* **STORED DATA**:
◆ ◆ ◆ ◆ ◆
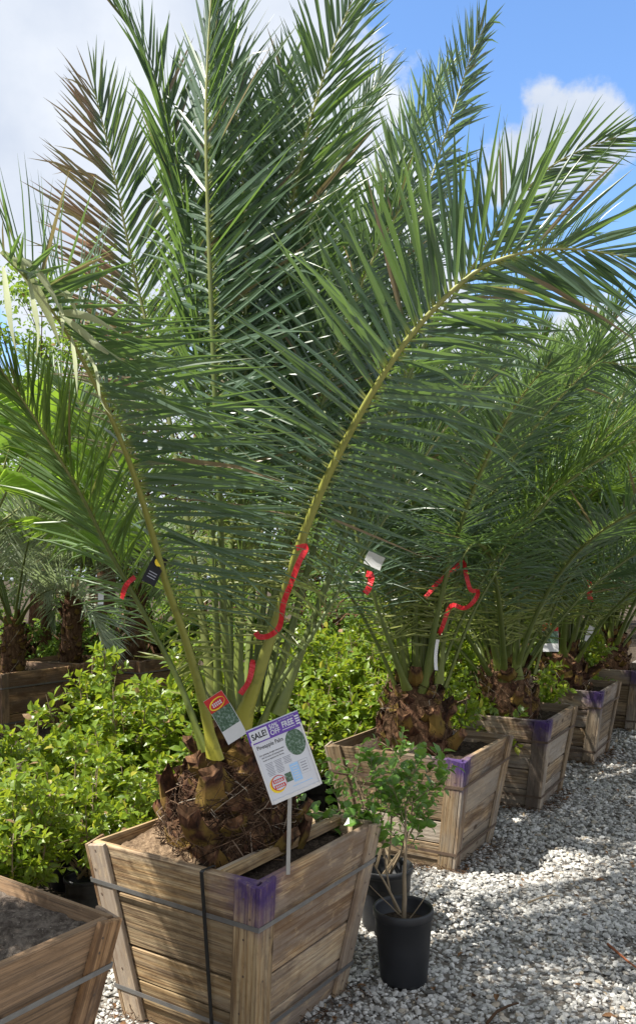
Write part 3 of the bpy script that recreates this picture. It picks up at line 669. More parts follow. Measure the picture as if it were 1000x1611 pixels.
CURL = [([(2,396,1.82),(35,425,1.86),(62,470,1.92),(82,512,1.98),(96,548,2.03)],.017), ([(78,462,1.95),(100,460,1.93),(114,478,1.92),(124,500,1.92)],.010), ([(92,492,2.0),(120,494,1.97),(150,503,1.95),(188,524,1.94)],.010), ([(100,500,2.03),(128,522,2.0),(158,548,1.98),(198,570,1.97)],.011), ([(4,420,1.8),(10,470,1.76),(18,520,1.75),(27,556,1.75)],.011),
 ([(94,478,1.98),(98,505,1.96),(98,535,1.95)],.007), ([(128,545,2.1),(150,580,2.05),(158,630,2.03),(176,655,2.02)],.006), ([(112,530,2.1),(118,575,2.06),(122,620,2.05)],.008), ([(45,440,1.88),(52,480,1.84),(60,520,1.83),(58,560,1.82)],.009), ([(20,408,1.82),(50,418,1.8),(82,462,1.8),(100,500,1.8)],.010)]
_fb = [o for o in hero.children if o.name.startswith('frond')][1]
for pts, w_ in CURL:
    P_, L_ = smooth_path(hp(pts), 9); T_ = nrm(np.gradient(P_, axis=0)); sd_ = nrm(np.cross(T_, np.array([.35, .85, .4]))); nn_ = np.cross(sd_, T_)
    pw = np.interp(np.linspace(0, 1, 9), [0, .15, .5, 1], [.4, .9, 1, .05])[:, None] * w_; V_ = np.stack([P_ - sd_ * pw + nn_ * pw * .3, P_, P_ + sd_ * pw + nn_ * pw * .3], 1).reshape(-1, 3)
    F_ = np.array([(r * 3 + c, r * 3 + c + 1, r * 3 + c + 4, r * 3 + c + 3) for r in range(8) for c in range(2)]); A_ = np.zeros((27, 4)); A_[:, 0] = .95; A_[:, 2] = np.repeat(np.linspace(0, 1, 9), 3)
    ob('leaflet', mesh('leaflet', V_, [F_], [M['bleached']], {'var': A_}, smooth=True), _fb)['label'] = 'pale sun bleached drooping leaflet'

# ---- generic fronds for the palms behind
def arc(th0, th1, L, n=9, pw=1.4, side=0.):
    pts = [Vector((0, 0, 0))]; ds = L / (n * 3)
    p = Vector((0, 0, 0))
    for i in range(n * 3):
        s = i / (n * 3 - 1); th = R(th0 + (th1 - th0) * s ** pw)
        p = p + Vector((math.sin(th), side * s, math.cos(th))) * ds
        if i % 3 == 2: pts.append(p.copy())
    return pts
ARCH = []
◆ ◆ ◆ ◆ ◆
* **AIM**:
Would you set down the listing exactly, omitting pictures?

* **THE RESULT**:
Write part 3 of the bpy script that recreates this picture. It picks up at line 669. More parts follow. Measure the picture as if it were 1000x1611 pixels.
CURL = [([(2,396,1.82),(35,425,1.86),(62,470,1.92),(82,512,1.98),(96,548,2.03)],.017), ([(78,462,1.95),(100,460,1.93),(114,478,1.92),(124,500,1.92)],.010), ([(92,492,2.0),(120,494,1.97),(150,503,1.95),(188,524,1.94)],.010), ([(100,500,2.03),(128,522,2.0),(158,548,1.98),(198,570,1.97)],.011), ([(4,420,1.8),(10,470,1.76),(18,520,1.75),(27,556,1.75)],.011),
 ([(94,478,1.98),(98,505,1.96),(98,535,1.95)],.007), ([(128,545,2.1),(150,580,2.05),(158,630,2.03),(176,655,2.02)],.006), ([(112,530,2.1),(118,575,2.06),(122,620,2.05)],.008), ([(45,440,1.88),(52,480,1.84),(60,520,1.83),(58,560,1.82)],.009), ([(20,408,1.82),(50,418,1.8),(82,462,1.8),(100,500,1.8)],.010)]
_fb = [o for o in hero.children if o.name.startswith('frond')][1]
for pts, w_ in CURL:
    P_, L_ = smooth_path(hp(pts), 9); T_ = nrm(np.gradient(P_, axis=0)); sd_ = nrm(np.cross(T_, np.array([.35, .85, .4]))); nn_ = np.cross(sd_, T_)
    pw = np.interp(np.linspace(0, 1, 9), [0, .15, .5, 1], [.4, .9, 1, .05])[:, None] * w_; V_ = np.stack([P_ - sd_ * pw + nn_ * pw * .3, P_, P_ + sd_ * pw + nn_ * pw * .3], 1).reshape(-1, 3)
    F_ = np.array([(r * 3 + c, r * 3 + c + 1, r * 3 + c + 4, r * 3 + c + 3) for r in range(8) for c in range(2)]); A_ = np.zeros((27, 4)); A_[:, 0] = .95; A_[:, 2] = np.repeat(np.linspace(0, 1, 9), 3)
    ob('leaflet', mesh('leaflet', V_, [F_], [M['bleached']], {'var': A_}, smooth=True), _fb)['label'] = 'pale sun bleached drooping leaflet'

# ---- generic fronds for the palms behind
def arc(th0, th1, L, n=9, pw=1.4, side=0.):
    pts = [Vector((0, 0, 0))]; ds = L / (n * 3)
    p = Vector((0, 0, 0))
    for i in range(n * 3):
        s = i / (n * 3 - 1); th = R(th0 + (th1 - th0) * s ** pw)
        p = p + Vector((math.sin(th), side * s, math.cos(th))) * ds
        if i % 3 == 2: pts.append(p.copy())
    return pts
ARCH = []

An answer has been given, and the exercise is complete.